The First in her Family

Joycelyn Rivas Appreciates First-Gen Support

By Jacquelin Janis ‘20G

Joycelyn Rivas

Relatively few students from Joycelyn Rivas’ high school went to college, and it wasn’t clear that she would. Her parents didn’t complete high school. Rivas wanted to further her education, knowing it was important to becoming successful later in life.

Rivas ‘20, majoring in psychology with a minor in neuropsychology, is benefiting from a new initiative to support first-generation students.    

Navigating the complicated FAFSA financial aid form, dealing with roommates, knowing how to dress for class, and appropriately answering emails from professors can all be challenges for first-generation students, more so than for peers with college-experienced families.

“More than 14% of undergraduate students at Nazareth identify as being first-generation,” says Rene Fuehrer, coordinator of First Generation Student Initiatives and a counselor for Student Access and Achievement programs. “We saw this as an opportunity to provide intentional support to this growing population. We understand some of the unique challenges that first-gen students may experience and we’re providing them with resources and support.”

Counselor can relate

As a first-gen student herself, Fuehrer can relate to the needs. “When I was an undergraduate student, I tried to navigate college on my own and was too embarrassed to ask for help. I wish I took the initiative to connect with staff and faculty.”

Nazareth’s new initiative under Culture, Community, and Belonging offers individual counseling to address students’ needs and workshops on topics that can be challenging for students to navigate alone. The program has been promoted with First to Fly gatherings to celebrate and support first-gen students.

Rivas says:

  • Her parents have been supportive through pep talks and learning how to navigate new territory together. “My dad has always been my biggest cheerleader even when things seemed out of focus for me,” says Rivas.
  • Fuehrer has helped both academically and emotionally. “She’s been an anchor for me when I felt like I was kinda drifting away,” says Rivas. Fuehrer, who has been working with Joycelyn since she was a first-year student, says, “First-gen students have a lot to offer the Nazareth community. I have found first-gen students to be hard-working, ambitious, and independent. They truly are a joy to work with!’
  • Rivas adds that the campus community has been welcoming. “Sometimes support isn’t always walking you through things step by step, but it’s just a friendly face.”    

A need to prove yourself

Rivas is determined to complete her degree. “There is something inside me that makes me feel like I need to prove myself. Failing for me is not an option. Being first generation means that if I were to begin, and not finish, not only am I letting myself down but I’m also showing my younger sister that it’s okay to give in when things get tough. I’m setting the tone for her journey into higher education and that’s something that I take very seriously.”
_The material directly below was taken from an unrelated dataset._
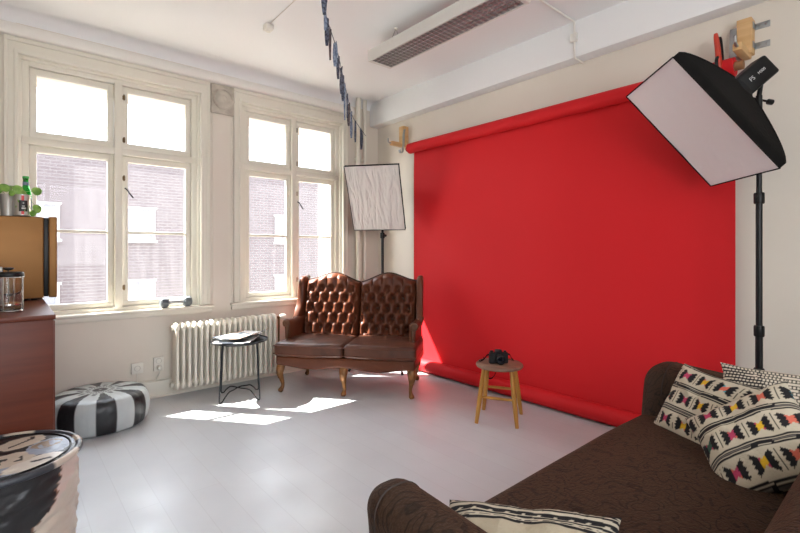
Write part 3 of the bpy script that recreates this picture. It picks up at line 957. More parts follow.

What it means to be a first-gen student

Rivas' view: “To me, being first generation means being willing to embrace the uncomfortable and find peace in your journey.”

Words of advice

“You’re not as alone as you think you are,” says Rivas. If you’re feeling overwhelmed in school, look around and see there are others struggling. There are so many people at Naz ready to help, she added. Take advantage of the support.


After completing her bachelor's degree, Rivas went on to graduate school.


Undergraduate first-generation students


At Nazareth College, a student is identified as a first-generation college student if neither parent or guardian earned a bachelor's degree.